Most customers weren't willing to enter their CC information online in the late 90s and early 00s. It took horny trailblazers to get us to where we are today, to the overall benefit of e-commerce. Comparatively, putting CC info in to Coinbase and putting an address to withdraw the crypto in is far safer than what horny people did back then.
It varied by country, but in general CC had risk mitigation built into them in the late 90’s and early 00s limiting their risks vastly below what most people sending money to Coinbase take on. US: https://www.law.cornell.edu/uscode/text/15/1643
This goes beyond the question of legal risks and statutory limits, CC’s are debt which means someones money isn’t tied up during a dispute.
The expansion of e-commerce was parallel and had little relation to 'horny trailblazers'. The CC issue was solved by services like PayPal that intermediated CC data, better internet security and better CC dispute resolution. I know people who still hesitate before leaving CC information but would not hesitate if there's Paypal (or similar).
If Bitcoin transactions involved giving your private key to every entity you wanted to transact with (like how credit card numbers work), then this would be a problem.
I don't think that really solves the problem... for instance, you can get your money back if the vendor does not render the product or service promised (with some restrictions of course). With Bitcoin, you're on your own.
With something like Ethereum, you can build refunds into your payment model as long as you and the merchant agree on a set of trusted 3rd parties who can handle any disputes. You can choose different trusted mediators for each transaction and can decide the rules (ex: how many of them are needed to decide that a refund has to happen).
You can also choose not to trust any 3rd party. If I'm buying an on-chain digital item, I probably don't need to support disputes, but if I'm buying something off-chain and don't trust the merchant, I might want that protection.

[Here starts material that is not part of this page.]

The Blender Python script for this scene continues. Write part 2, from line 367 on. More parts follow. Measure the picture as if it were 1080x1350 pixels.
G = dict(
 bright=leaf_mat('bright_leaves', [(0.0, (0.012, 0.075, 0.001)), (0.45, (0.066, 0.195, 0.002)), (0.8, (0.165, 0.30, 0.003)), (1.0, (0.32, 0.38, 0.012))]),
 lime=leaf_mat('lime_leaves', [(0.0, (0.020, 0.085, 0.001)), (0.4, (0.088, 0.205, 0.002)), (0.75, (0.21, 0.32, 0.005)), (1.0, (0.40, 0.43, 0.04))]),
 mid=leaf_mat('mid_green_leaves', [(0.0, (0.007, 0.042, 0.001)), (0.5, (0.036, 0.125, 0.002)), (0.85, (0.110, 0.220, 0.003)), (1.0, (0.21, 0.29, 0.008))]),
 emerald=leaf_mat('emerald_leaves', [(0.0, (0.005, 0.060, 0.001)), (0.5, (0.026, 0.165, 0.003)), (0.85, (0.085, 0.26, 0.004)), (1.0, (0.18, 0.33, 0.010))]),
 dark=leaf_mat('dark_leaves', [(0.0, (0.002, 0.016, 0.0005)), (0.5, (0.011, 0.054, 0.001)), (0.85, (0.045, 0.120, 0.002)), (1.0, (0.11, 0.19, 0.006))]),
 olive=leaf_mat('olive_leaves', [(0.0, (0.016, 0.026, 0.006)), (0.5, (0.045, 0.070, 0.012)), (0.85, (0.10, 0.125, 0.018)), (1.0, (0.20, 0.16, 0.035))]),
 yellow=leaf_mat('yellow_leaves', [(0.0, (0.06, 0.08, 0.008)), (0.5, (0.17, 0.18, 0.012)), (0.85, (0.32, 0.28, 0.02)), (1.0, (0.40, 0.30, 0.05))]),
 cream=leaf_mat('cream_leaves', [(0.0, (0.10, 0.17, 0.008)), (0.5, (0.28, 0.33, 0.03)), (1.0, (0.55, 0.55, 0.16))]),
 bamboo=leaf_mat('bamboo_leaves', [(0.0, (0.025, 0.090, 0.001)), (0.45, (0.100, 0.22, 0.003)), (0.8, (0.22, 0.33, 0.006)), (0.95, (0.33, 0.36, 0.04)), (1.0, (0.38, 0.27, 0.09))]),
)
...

You are right in practice. But it sounds an awful lot bit like the old "I have nothing to hide" argument against encryption, too?
Many payment processors do restrict the business they want to deal with beyond what the letter of the law requires. (And that is their prerogative as a private business!)
Does it? It sounds like they have a credit card with fraud protection and they already understand how it works, and don't want to have to fiddle with some newfangled financial product that doesn't offer those protections and seems vaguely shady, to me.
Many states in the US have legalised buying and selling of marijuana. Many payment processors don't want to touch this, on neither the buying nor selling side.
You might declare marijuana vaguely shady, but as far as I can tell, it's a legitimate product that consenting adults might want to trade in.
How many people do you see choosing to use Bitcoin rather than cash at marijuana dispensaries? I'm puzzled at how this is a rebuttal of "people don't want to use Bitcoin unless they absolutely need to" argument. If the issue is that taking credit cards is inconvenient for the seller, I don't think buyers generally see that as their problem so long as someone else is willing to accept them.
I don't live anywhere with marijuana dispensaries.
Yes, if you buy in person, then cash works. I was more thinking of buying online. And also where a marijuana business would keep their money.
(For the latter, bitcoin isn't very useful, because suppliers won't accept it. But neither is the legacy banking system always willing to serve businesses in weird niches.)
Which government would come after them? There are lots of different governments around the world, with different views and different laws.
> How is refusing to serve legal sex workers different?
As far as I can tell, in the US discrimination is forbidden against certain protected groups / along certain protected differences only. But you are free to discriminate on all other grounds. Eg a restaurant can legally discriminate against people who don't wear a tie.
In the British rules, sexual orientation is explicitly mentioned, but your trade ain't. So as far as I can tell, it's illegal in the UK to discriminate against gays but legal to discriminate against sex workers.
(However, a government might come after you, if you do something they don't like, even if it's perfectly legal. Eg the government could just 'randomly' decide to audit your taxes all the time, or 'randomly' apply other regulations and rules more strictly.)
I understand and am sort of aware of the laws. It seems however very hypocritical to discriminate base upon profession. IANAL but I suspect that if for example airline will not let passenger to board a plane citing that they work "shitty low paying job" as a reason said airline might get in trouble anyways.
I think the Soviet Union, Nazi Germany, Iran since the Islamic Revolution etc went for a less legalistic and more moralistic approach.
(Of course, you should still evaluate these policies on their own merit, instead of tarring them guilty by association. To give a counter-example: Nazi Germany was one of the first places to put anti-animal cruelty laws on the books and officials were very concerned about the dangers of smoking. Two stances that are widely popular today, and rightly so.)
Other than the data outlier of the US basically no nation considers hate speech to be free speech. The US has plenty of asinine speech restrictions too that no one seems to find a 1st amendment problem with, like broadcasting a recent marvel film on my own personal website.
Who’s requiring them? Nobody in the US if that’s where they’re operating. The issue is that that content is so off-putting to the average person that it kills the platform. Nobody is hanging around a site full of hate speech unless that’s specifically what they’re looking for.
It does not appear to be justified to make claims about what's true of "the majority of sex workers online". This is not an area where reliable numbers exist.